Murray Rob Roy McGregor

So many people have moved to Ottawa to work for government they sometimes act surprised when they meet Murray, an actual local-born Ottawan who grew up here along with the city itself. Murray discovered oral storytelling in 2010. At first he dabbled across the board telling all types of stories. More recently he has focused on local history and Scottish folklore. He enjoys researching and creating original stories and characters true to historical events.
Until recently Murray wrote and edited web content for government and business. Previously, he did a lot of reading in his own bookstore for 19 years. And in a former life, based in Toronto, he worked in film production, freelanced to CBC radio and wrote for magazines — all connected to telling stories in different ways.
Murray is a member of OttawaStorytellers and Storytellers of Canada. He has a BA in history and art history from Carleton. He is a fifth-generation Canadian from the Scottish Highlands. He loves smokey single malt whisky, dark coffee, dark chocolate and storytelling workshops amongst many other things.

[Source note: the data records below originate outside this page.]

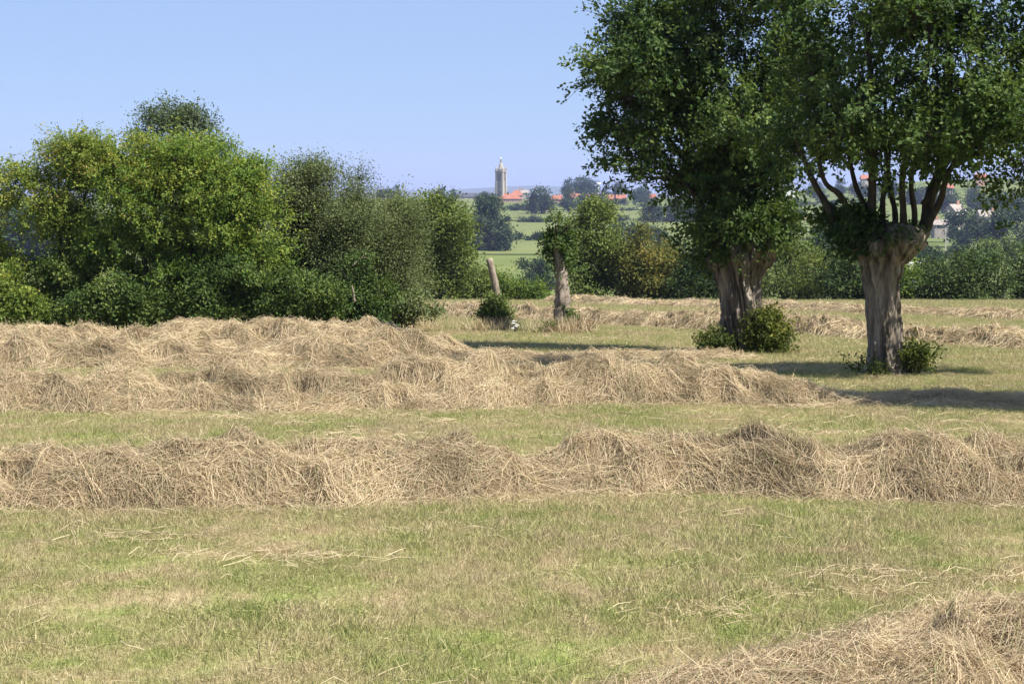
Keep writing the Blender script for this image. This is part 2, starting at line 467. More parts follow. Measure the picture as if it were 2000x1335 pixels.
def crown(blobs, n_cl, per, leaf, seed, twig=(.25, .6), spread=.09, up=.35, droop=.25, inner=.35, gaps=.0, gap_scale=.8, sprigs=0, sprig_len=(.3, .7), width=.55, tone_mid=.45, tone_hi=.0, top=None, expo=.45, bough=None, per_bough=11, lumpy=0, twigs=None):
    """leaf sprays filling a set of ellipsoids (local x,y,z, rx,ry,rz[,weight]); returns verts, faces, tone"""
    rng = np.random.default_rng(seed)
    B = np.array([list(b) + [1.0] * (7 - len(b)) for b in blobs], float)
    if lumpy:
        sub = []
        for q in B:
            sub.append([*q[:3], *(q[3:6] * .82), q[6] * .7])
            for _ in range(lumpy):
                uu = unit(rng.normal(0, 1, 3))
                k = rng.uniform(.34, .58)
                sub.append([*(q[:3] + uu * q[3:6] * rng.uniform(.6, .85)), *(q[3:6] * k), q[6]])
        B = np.array(sub)
    w = B[:, 6] * (B[:, 3] * B[:, 4] * B[:, 5]) ** .75
    bs = bough or min(leaf * 6.5, .42 * float(np.median(B[:, 3:6])) + .05)
    nb = max(6, n_cl // per_bough)
    pick = rng.choice(len(B), nb, p=w / w.sum())
    b = B[pick]; b_start = b
    u = unit(rng.normal(0, 1, (nb, 3)))
    r = (inner + (1 - inner) * rng.random(nb) ** expo)[:, None]
    bc = b[:, :3] + u * np.maximum(r - .5 * bs / b[:, 3:6].mean(1, keepdims=True), .05) * b[:, 3:6]
    lump = np.array([mnoise.noise(Vector((p[0] / gap_scale + seed, p[1] / gap_scale, p[2] / gap_scale))) for p in bc])
    if gaps > 0:
        keep = lump > (-1 + gaps * 1.6 + .2 * rng.normal(0, 1, nb) - .3)
        bc, u, lump, r, b_start = bc[keep], u[keep], lump[keep], r[keep], b_start[keep]
    nb = len(bc)
    lump = lump + rng.normal(0, .45, nb)          # every bough has its own leaf colour
    size = bs * rng.uniform(.6, 1.35, nb)
    bi = rng.integers(0, nb, n_cl)
    gofs = rng.normal(0, .5, (n_cl, 3)) * np.array([1, 1, .5])
    pos = bc[bi] + gofs * size[bi][:, None]
    u = unit(u[bi] * .7 + unit(gofs) * .6); lump = lump[bi]; r = r[bi]
    n_cl = len(pos)
    tdir = unit(u * .9 + np.array([0, 0, up]) + rng.normal(0, .35, (n_cl, 3)))
    tlen = rng.uniform(twig[0], twig[1], n_cl)
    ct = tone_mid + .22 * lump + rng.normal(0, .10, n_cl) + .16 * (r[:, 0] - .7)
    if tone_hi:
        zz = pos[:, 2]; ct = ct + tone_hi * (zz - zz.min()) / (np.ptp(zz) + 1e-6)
    if sprigs:
        # long shoots that stand out of the top and sides
        B2 = B[rng.choice(len(B), sprigs)]
        uu = unit(rng.normal(0, 1, (sprigs, 3)) * np.array([1, 1, .6]) + np.array([0, 0, .9]))
        pos = np.concatenate([pos, B2[:, :3] + uu * B2[:, 3:6] * .84])
        tdir = np.concatenate([tdir, unit(uu * .5 + np.array([0, 0, .9]) + rng.normal(0, .2, (sprigs, 3)))])
        tlen = np.concatenate([tlen, rng.uniform(*sprig_len, sprigs)])
        ct = np.concatenate([ct, np.full(sprigs, tone_mid + .2)])
        n_cl += sprigs
    u_all = np.concatenate([u, unit(tdir[len(u):])]) if sprigs else u
    idx = np.repeat(np.arange(n_cl), per)
    t = rng.random(len(idx))
    C = pos[idx] + tdir[idx] * (t * tlen[idx])[:, None] + rng.normal(0, spread, (len(idx), 3))
    C[:, 2] -= droop * tlen[idx] * t * t
    D = unit(tdir[idx] * .6 + rng.normal(0, .8, (len(idx), 3)) + np.array([0, 0, -.25]))
    spray = unit(u_all * .8 + np.array([0, 0, .7]) + rng.normal(0, .5, u_all.shape))
    V, F = leaf_quads(C, D, leaf, rng, width, out=spray[idx])
    tone = np.clip(ct[idx] + rng.normal(0, .13, len(idx)), 0, 1)
    if twigs is not None:
        # branches to every bough and a thin twig through every leaf spray
        c0 = b_start[:, :3].copy(); c0[:, 2] -= .55 * b_start[:, 5]
        c0 = c0 * .8 + bc * .2
        mid = .5 * (c0 + bc) + rng.normal(0, .06, bc.shape); mid[:, 2] -= .1 * bs
        pa = pos - tdir * .02
        pa[:len(bi)] = bc[bi] * .6 + pos[:len(bi)] * .4
        pe = pos + tdir * (tlen * .95)[:, None]; pe[:, 2] -= droop * tlen * .9
        segs = [(c0, mid, twigs * 2.4, twigs * 1.8), (mid, bc, twigs * 1.8, twigs), (pa, pe, twigs * .45, twigs * .22)]
        Vt = []; 
        for A, E, r0, r1 in segs:
            for sgn in (0, 1):
                sd = unit(np.cross(E - A, np.array([.2, 1., .1]) if sgn else np.array([1., .1, .3])))
                Vt.append(np.stack([A - sd * r0, A + sd * r0, E + sd * r1, E - sd * r1], 1).reshape(-1, 3))
        Vt = np.concatenate(Vt)
        return V, F, np.repeat(tone, 4), Vt
    return V, F, np.repeat(tone, 4)


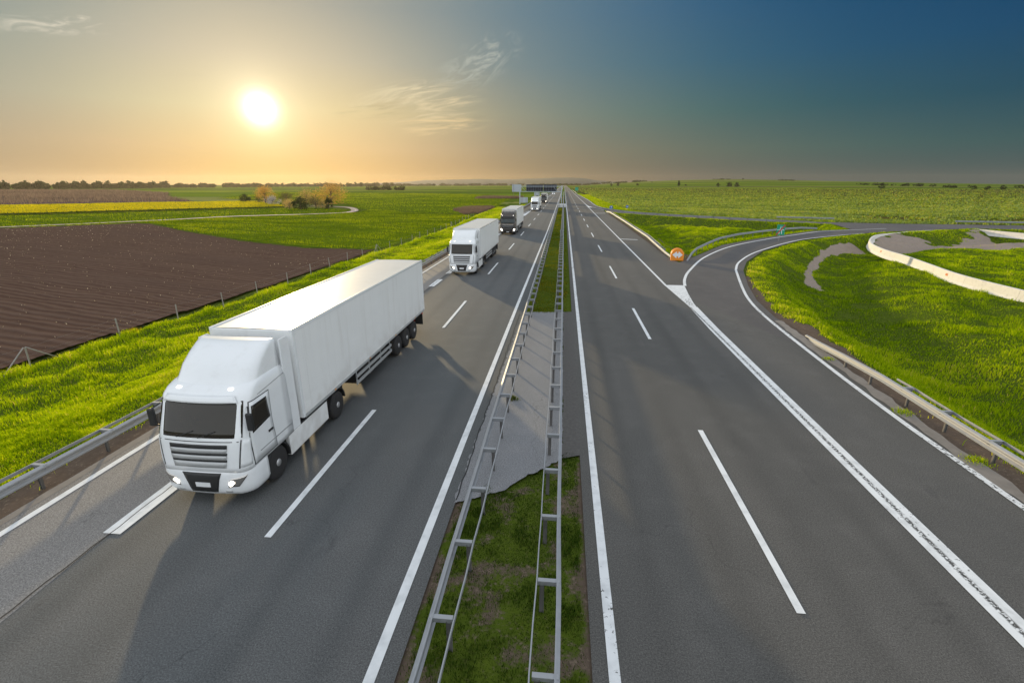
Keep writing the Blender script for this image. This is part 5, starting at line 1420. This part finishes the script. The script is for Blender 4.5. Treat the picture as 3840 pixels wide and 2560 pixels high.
# thin cirrus
cb=N(nt,'CombineXYZ'); nt.links.new(az,cb.inputs[0]); nt.links.new(el,cb.inputs[1])
def cirrus(a0,e0,ra,re,tilt,colr,amt,sc,seed):
    global col
    mp=N(nt,'Mapping',{'vector_type':'TEXTURE'}); nt.links.new(cb.outputs[0],mp.inputs[0]); mp.inputs['Location'].default_value=(a0,e0,0); mp.inputs['Rotation'].default_value=(0,0,R(tilt))
    s_=N(nt,'SeparateXYZ'); nt.links.new(mp.outputs[0],s_.inputs[0])
    d_=math_(nt,'SQRT',math_(nt,'ADD',math_(nt,'POWER',math_(nt,'DIVIDE',s_.outputs[0],ra),2),math_(nt,'POWER',math_(nt,'DIVIDE',s_.outputs[1],re),2)))
    msk=mrange(nt,d_,1.0,.25)
    tv=N(nt,'VectorMath',{'operation':'ADD'}); nt.links.new(scaled(nt,mp.outputs[0],(sc[0],sc[1],1)),tv.inputs[0]); tv.inputs[1].default_value=(seed,seed*.7,0)
    n_=noise(nt,tv.outputs[0],1.0,7,.6,1.6)
    k=math_(nt,'MULTIPLY',math_(nt,'MULTIPLY',msk,mrange(nt,n_,.42,.72)),amt)
    col=mixc(nt,k,col,lin(colr))
cirrus(-9.2,11.9,5.6,2.6,24,(192,195,184),.75,(.36,.8),3.1)
cirrus(-11.5,10.6,4.0,1.3,4,(190,190,174),.7,(.25,1.3),33.1)
cirrus(-14.5,7.6,7.0,2.4,10,(228,210,170),.85,(.17,1.05),7.7)
cirrus(-14.0,6.0,7,1.4,4,(236,210,160),.95,(.15,1.3),17.7)
cirrus(-17.5,8.8,7,1.5,12,(236,222,184),.8,(.17,1.1),27.7)
cirrus(-20.5,7.2,5,1.0,6,(176,160,122),.5,(.18,1.2),41.7)
cirrus(-12.5,6.0,5.0,1.0,10,(120,118,104),.35,(.2,1.2),2.2)
cirrus(-45.0,11.9,5.6,1.0,9,(232,224,204),1.0,(.2,.9),5.3)
cirrus(-50.5,11.0,2.2,.5,-6,(215,210,190),.6,(.3,1.2),9.3)
cirrus(-40,3.2,9,.8,-4,(224,190,146),.4,(.12,1.1),11.3)
cirrus(-38.5,9.2,4,.35,3,(214,200,168),.35,(.2,1.4),14.3)
# scale: colours above are radiance at background strength 1; background runs at 0.1
sky10=N(nt,'VectorMath',{'operation':'SCALE'},Scale=9.6); nt.links.new(col,sky10.inputs[0])
ns=nt.nodes.new('ShaderNodeTexSky'); ns.sky_type='NISHITA'; ns.sun_disc=False; ns.sun_elevation=R(SUN_EL); ns.sun_rotation=R(SUN_AZ); ns.altitude=80; ns.dust_density=1.5
nsc=N(nt,'VectorMath',{'operation':'SCALE'},Scale=.004); nt.links.new(ns.outputs[0],nsc.inputs[0])
tot=N(nt,'VectorMath',{'operation':'ADD'}); nt.links.new(sky10.outputs[0],tot.inputs[0]); nt.links.new(nsc.outputs[0],tot.inputs[1])
nt.links.new(tot.outputs[0],bg.inputs[0])

# haze: one box of even, thin air
HAZE=True
if HAZE:
    hb=MB().box(-4500,4500,-75,4500,-9,75); ho=hb.build('haze',None)
    hm,hnt,hout=new_mat('haze'); pv=N(hnt,'VolumePrincipled',None,Density=.000065,Anisotropy=.6); pv.inputs['Color'].default_value=(.60,.54,.47,1)
    hnt.links.new(pv.outputs[0],hout.inputs['Volume']); ho.data.materials.append(hm)
    tag(ho,'thin pale haze over the far fields',None,None,'stuff')

# ------------------------------------------------------------------ camera and render settings
cam=bpy.data.cameras.new('camera'); co=bpy.data.objects.new('camera',cam); COL.objects.link(co)
cam.lens=17.0; cam.sensor_width=36; cam.clip_end=40000; cam.clip_start=.1
co.location=(0,0,CAMH); co.rotation_euler=(R(90-18.052),0,R(5.865))
SC.camera=co
SC.view_settings.view_transform='Standard'; SC.view_settings.look='None'; SC.view_settings.exposure=0; SC.view_settings.gamma=1
SC.render.engine='CYCLES'
SC.cycles.use_denoising=True
SC.cycles.max_bounces=6; SC.cycles.volume_bounces=0; SC.cycles.transparent_max_bounces=12
SC.cycles.sample_clamp_indirect=8
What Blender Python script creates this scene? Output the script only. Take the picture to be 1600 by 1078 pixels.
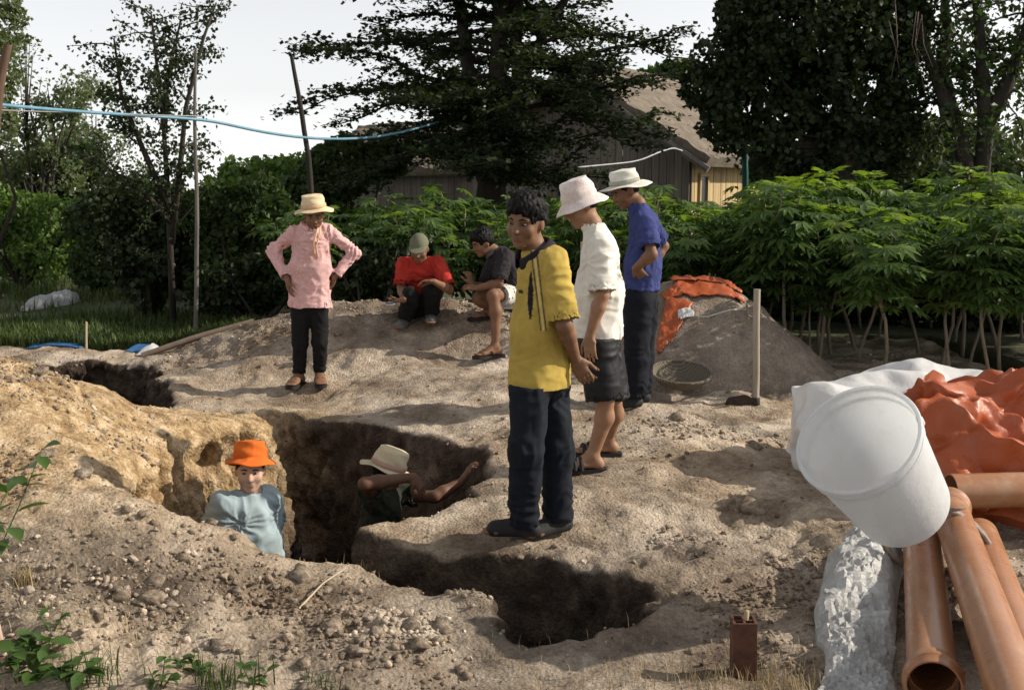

Gianhi Tran & Elizabeth Trinh


Of Chinese-Vietnamese origin, Gianhi left Vietnam at the age of 5 with her three sisters and her parents to join her grandmother and aunt who were settled in Montreal. With an increasing fascination for the issue of multiple identities, her current interest lies in the reality of ethnic communities in pluralistic societies and the legacy of cultural values of immigrants parents to their children.

Born and raised in Montreal, Elizabeth’s first memorable experiences with stories were Disney animations, watching Chinese soap operas with her parents, and spending time in the library. She is content when she connects with others and when she can briefly “step in their shoes” to understand where they come from. Every time, she gets to experience a different life…

In Cantonese, maternal grandmother is called A pò and paternal grandmother is called A mā. In creating a series of short video clips highlighting A pò and A mā and their knowledge of traditional remedies, not only do Gianhi and Elizabeth seek to share their tips to fight colds or their solutions to soothe a broken heart, but they especially strive to learn these excerpts of stories and memories that are such a significant part of these women.